Certains auteurs en ont conclu que les services, par exemple dans le cadre de foires commerciales en France, ne soient généralement plus soumis à des formalités d'envoi, car ils sont effectués pour leur propre compte. Il convient toutefois de faire la distinction entre la simple visite d'un salon et l'exploitation d'un stand de foire. En outre, les exposants font souvent appel à des entreprises extérieures pour monter leur stand. Il est donc toujours nécessaire de vérifier au cas par cas la nature du détachement et l’obligation des formalités y afférente.

Il convient donc de souligner le fait, que le portail SIPSI continu de prévoir une obligation de formalités pour un employeur étranger détachant des salariés pour son propre compte.
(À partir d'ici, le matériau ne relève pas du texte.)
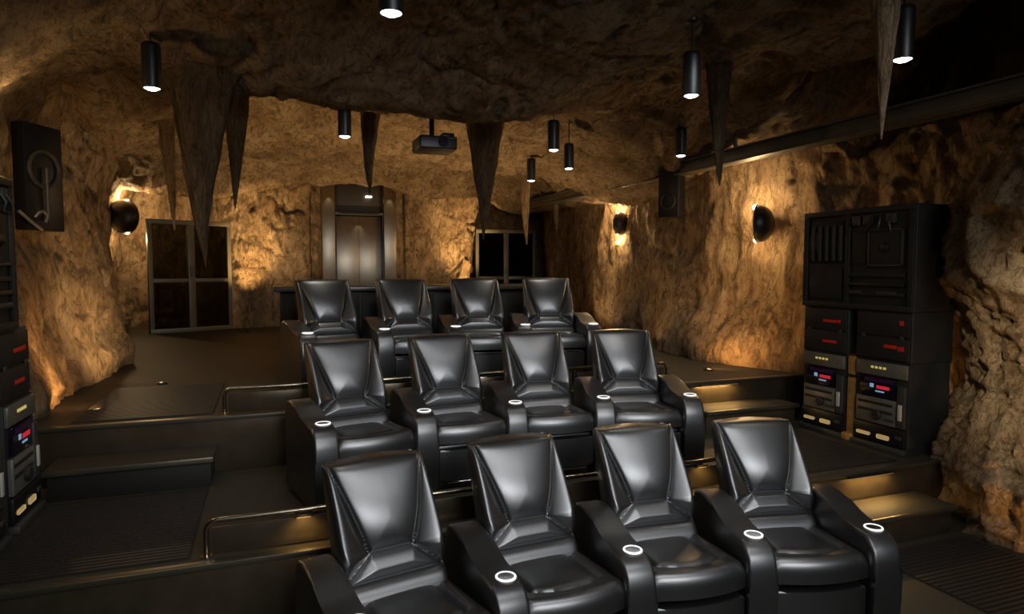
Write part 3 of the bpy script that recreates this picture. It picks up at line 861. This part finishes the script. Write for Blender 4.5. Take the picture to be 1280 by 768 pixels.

Attention à la protection des travailleurs

Enfin, il convient de noter qu’un éventuel assouplissement des formalités de déclaration d’un détachement ne dispense pas l’employeur étranger du respect de la législation française sur la protection des travailleurs et n'exclut de même pas un contrôle de l'inspection du travail. Même si certaines formalités pourraient être facilitées, la réglementation française sur le salaire minimum, la rémunération des heures supplémentaires, la durée maximale du travail, la santé et la sécurité, etc. continuent à s’appliquer aux travailleurs détachés en France.

Des amendes plus sévères

En outre, les amendes pour défaut de formalités de détachement ont été augmentées. L’Art L.1264-3 dans sa version en vigueur fixe désormais les amendes à 4 000 € par personne et défaut et, en cas de récidive dans un délai de deux ans, à 8 000 € (contre 2 000 euros et 4 000 euros en cas de récidive dans un délai d'un an dans la version applicable avant la réforme). En outre, si les amendes ne sont pas payées, l'Autorité peut interdire à l’employeur étranger de procéder à des nouveaux détachements en France. Si l'employeur n'en tient pas compte, l'amende est portée à 10.000 €, en vert de l’Art. L.1263-6. Ces modifications ne dépendant pas d'autres actes juridiques entrent en vigueur immédiatement.